Christopher Nolan, in preda a deliri di onnipotenza, prova a mescolare a modo suo il meglio del cinema “spaziale” (da Kubrick a Tarkovsky, da De Palma a Cuaron), dosando gli ingredienti e continuando con coerenza il suo percorso nel cinema di “intrattenimento d’autore”. Quel che ne esce fuori è un polpettone fantascientifico di dimensioni epiche: visivamente accattivante, addirittura straordinario quando lavora con l’immaginazione e con le aspettative visive dello spettatore, drammaticamente flebile, distaccato e purtroppo poco coinvolgente in ciò che dovrebbe essere il punto forte della sua pellicola: il rapporto tra padre e figlia.
In un futuro imprecisato un drastico cambiamento climatico ha colpito gravemente l’agricoltura e l’atmosfera. Gli uomini stanno per subire le conseguenze di una piaga che lentamente sta togliendo loro il bene primario per la sopravvivenza: l’ossigeno. Un gruppo di scienziati, sfruttando un wormhole per superare le immense distanze di un viaggio interstellare, cercano di sfruttare nuove dimensioni per salvare la razza umana dall’estinzione.
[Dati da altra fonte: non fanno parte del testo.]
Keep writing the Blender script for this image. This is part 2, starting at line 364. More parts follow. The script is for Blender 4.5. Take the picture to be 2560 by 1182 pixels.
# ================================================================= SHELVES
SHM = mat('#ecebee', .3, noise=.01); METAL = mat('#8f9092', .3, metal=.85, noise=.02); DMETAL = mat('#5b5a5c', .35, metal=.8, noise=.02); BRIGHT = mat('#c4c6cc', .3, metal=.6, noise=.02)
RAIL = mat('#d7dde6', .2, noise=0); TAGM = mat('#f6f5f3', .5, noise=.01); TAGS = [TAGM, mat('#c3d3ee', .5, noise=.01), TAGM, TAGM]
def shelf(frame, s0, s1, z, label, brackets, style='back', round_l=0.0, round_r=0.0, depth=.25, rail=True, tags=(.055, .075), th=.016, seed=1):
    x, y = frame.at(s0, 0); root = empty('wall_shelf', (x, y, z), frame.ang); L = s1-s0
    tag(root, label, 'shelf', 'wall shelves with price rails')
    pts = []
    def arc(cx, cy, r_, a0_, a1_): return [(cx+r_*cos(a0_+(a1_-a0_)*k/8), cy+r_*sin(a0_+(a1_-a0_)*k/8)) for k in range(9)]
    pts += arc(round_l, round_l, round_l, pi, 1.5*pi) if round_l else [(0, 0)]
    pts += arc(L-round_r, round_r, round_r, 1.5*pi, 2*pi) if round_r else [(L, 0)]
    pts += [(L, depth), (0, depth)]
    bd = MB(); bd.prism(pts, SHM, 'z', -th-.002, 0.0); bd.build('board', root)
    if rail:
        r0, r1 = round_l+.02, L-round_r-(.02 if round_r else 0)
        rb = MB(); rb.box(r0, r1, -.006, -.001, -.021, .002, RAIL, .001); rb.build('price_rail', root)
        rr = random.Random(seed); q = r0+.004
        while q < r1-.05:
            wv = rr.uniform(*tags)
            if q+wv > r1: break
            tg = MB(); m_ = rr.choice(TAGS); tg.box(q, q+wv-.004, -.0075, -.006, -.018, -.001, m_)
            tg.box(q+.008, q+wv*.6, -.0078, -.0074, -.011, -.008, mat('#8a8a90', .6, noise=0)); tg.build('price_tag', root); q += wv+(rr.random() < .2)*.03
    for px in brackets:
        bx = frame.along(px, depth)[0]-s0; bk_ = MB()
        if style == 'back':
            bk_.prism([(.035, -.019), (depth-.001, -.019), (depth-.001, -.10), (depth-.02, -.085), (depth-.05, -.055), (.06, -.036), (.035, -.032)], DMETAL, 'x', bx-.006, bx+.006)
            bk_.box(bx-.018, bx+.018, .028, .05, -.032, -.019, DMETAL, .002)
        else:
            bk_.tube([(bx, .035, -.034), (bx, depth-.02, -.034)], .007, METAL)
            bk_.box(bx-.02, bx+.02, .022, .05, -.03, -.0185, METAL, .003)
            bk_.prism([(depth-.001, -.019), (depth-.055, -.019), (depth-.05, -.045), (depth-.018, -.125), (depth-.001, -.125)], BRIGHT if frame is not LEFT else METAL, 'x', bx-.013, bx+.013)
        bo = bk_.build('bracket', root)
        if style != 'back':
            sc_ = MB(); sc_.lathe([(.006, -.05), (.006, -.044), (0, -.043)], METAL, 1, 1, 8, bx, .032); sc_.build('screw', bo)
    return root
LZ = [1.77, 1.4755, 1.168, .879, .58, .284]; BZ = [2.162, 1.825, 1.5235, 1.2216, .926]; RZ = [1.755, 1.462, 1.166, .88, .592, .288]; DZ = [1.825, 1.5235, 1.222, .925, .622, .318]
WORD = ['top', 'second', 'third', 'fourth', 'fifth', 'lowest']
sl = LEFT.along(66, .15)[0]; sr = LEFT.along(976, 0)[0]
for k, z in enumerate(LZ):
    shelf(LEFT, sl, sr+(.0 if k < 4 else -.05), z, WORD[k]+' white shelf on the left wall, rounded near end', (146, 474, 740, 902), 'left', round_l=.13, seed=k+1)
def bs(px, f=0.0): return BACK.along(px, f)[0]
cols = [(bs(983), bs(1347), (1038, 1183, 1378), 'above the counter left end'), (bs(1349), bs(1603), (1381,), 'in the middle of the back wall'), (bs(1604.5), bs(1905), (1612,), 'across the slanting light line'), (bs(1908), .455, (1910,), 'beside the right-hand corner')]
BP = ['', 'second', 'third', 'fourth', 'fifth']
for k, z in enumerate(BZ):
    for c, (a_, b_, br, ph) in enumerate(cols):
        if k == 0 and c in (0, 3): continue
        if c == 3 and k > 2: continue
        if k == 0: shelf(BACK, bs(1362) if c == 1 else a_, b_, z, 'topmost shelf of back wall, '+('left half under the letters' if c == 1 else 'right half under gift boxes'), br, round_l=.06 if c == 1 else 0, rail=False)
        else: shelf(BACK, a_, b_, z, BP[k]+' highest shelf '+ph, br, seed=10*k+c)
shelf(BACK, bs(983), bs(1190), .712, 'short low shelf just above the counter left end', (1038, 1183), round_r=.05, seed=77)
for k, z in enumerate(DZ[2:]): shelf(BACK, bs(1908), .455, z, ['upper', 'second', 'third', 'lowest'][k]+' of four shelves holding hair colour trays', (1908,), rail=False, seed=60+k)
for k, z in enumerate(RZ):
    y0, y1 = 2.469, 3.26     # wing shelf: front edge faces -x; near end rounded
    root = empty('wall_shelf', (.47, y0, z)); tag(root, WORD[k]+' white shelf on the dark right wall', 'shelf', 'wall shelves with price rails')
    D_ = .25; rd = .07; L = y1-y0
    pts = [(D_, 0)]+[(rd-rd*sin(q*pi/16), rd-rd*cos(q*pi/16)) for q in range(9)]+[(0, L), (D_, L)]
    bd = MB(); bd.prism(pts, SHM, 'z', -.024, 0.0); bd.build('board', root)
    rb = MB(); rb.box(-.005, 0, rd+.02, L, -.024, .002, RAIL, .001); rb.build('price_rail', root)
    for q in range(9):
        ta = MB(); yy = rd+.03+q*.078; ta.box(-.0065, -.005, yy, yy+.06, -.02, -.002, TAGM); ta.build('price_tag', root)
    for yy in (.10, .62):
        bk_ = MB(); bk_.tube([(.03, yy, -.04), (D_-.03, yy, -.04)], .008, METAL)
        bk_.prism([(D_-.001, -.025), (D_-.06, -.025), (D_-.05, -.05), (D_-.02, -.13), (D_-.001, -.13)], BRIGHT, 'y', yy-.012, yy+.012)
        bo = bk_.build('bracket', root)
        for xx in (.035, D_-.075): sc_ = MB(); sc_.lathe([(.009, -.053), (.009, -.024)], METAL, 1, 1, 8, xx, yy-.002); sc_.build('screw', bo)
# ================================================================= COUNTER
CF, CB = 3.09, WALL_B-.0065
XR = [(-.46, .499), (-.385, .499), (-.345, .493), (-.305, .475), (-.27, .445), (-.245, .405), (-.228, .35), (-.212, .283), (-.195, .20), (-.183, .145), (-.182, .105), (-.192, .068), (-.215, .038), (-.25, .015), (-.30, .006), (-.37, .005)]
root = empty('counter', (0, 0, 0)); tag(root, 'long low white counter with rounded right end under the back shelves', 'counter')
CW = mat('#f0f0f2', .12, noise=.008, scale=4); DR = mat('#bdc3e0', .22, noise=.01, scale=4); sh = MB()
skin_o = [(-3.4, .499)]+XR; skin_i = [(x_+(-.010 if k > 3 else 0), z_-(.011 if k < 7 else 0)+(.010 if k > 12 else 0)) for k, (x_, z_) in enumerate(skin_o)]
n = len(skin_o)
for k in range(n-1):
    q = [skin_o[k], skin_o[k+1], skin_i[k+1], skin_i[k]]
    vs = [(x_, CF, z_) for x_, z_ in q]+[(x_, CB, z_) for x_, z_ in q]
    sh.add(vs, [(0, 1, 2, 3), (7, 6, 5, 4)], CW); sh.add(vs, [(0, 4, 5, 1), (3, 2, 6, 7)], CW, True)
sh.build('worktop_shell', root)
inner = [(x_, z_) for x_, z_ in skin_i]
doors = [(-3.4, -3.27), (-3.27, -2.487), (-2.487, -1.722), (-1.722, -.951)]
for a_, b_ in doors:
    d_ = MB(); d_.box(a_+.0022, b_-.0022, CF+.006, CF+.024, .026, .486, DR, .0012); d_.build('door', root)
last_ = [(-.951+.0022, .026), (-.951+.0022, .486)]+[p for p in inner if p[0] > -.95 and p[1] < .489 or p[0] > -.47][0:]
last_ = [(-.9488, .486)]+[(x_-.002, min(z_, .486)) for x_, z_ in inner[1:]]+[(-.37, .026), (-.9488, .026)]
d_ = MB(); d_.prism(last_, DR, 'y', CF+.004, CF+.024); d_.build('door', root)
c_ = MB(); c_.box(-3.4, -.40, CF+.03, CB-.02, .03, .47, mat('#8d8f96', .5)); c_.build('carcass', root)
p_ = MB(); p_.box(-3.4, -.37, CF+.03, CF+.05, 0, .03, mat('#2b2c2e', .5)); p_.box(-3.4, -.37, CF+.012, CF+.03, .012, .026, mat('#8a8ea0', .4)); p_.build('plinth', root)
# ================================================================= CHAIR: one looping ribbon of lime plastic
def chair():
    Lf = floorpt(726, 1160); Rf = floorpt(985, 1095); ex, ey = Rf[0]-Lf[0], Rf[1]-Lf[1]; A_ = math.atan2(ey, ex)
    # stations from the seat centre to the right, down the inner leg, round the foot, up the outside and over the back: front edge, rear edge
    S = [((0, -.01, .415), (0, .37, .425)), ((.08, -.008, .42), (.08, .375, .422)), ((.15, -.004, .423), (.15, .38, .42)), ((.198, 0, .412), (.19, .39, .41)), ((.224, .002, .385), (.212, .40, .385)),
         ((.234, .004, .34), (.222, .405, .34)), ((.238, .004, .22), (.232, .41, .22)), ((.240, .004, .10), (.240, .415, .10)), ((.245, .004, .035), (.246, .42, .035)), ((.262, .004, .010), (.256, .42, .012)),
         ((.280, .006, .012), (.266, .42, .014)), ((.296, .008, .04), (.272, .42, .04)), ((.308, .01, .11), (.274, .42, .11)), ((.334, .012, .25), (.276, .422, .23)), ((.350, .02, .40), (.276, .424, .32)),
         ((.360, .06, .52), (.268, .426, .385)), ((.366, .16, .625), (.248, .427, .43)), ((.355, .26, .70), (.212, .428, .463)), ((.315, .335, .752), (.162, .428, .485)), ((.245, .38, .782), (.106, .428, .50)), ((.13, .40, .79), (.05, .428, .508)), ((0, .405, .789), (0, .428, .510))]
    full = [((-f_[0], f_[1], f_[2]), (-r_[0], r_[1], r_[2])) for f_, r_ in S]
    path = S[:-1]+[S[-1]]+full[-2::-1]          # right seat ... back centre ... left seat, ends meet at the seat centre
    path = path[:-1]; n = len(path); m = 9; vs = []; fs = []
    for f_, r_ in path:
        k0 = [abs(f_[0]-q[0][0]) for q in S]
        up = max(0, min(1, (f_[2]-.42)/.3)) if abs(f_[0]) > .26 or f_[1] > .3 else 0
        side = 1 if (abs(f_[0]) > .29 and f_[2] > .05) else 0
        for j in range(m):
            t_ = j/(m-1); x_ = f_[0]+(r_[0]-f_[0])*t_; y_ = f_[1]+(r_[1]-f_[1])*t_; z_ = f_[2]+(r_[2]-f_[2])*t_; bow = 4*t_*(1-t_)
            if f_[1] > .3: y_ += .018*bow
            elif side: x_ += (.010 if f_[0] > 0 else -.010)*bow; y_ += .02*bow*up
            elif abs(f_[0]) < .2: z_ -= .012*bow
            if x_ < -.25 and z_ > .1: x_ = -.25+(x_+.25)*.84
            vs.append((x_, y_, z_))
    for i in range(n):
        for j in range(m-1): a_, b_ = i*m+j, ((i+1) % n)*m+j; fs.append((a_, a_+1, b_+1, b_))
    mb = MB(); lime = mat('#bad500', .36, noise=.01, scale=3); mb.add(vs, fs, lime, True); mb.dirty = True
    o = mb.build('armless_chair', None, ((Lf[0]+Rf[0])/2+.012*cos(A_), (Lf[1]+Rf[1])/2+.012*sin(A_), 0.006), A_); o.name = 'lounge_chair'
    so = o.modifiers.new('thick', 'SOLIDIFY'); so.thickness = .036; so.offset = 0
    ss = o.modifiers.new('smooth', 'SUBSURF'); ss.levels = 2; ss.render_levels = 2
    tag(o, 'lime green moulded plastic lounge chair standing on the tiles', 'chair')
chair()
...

Il cast stellare, in questo caso il termine è calzante, non basta a superare i limiti di un imponente spettacolo d’intrattenimento, che in quanto tale si basa su scene madri forzate e una sceneggiatura sempre attenta a creare continui e piuttosto innocui colpi di scena. Nolan è bravo, per carità, ma ha dalla sua un difetto imperdonabile: non sa emozionare, e quando prova a spingere forte sui sentimenti, invece di commuovere rasenta quasi il ridicolo. In quasi tre ore di film fanno a gara sbadigli e stupori: alla fine, purtroppo, vinceranno i primi.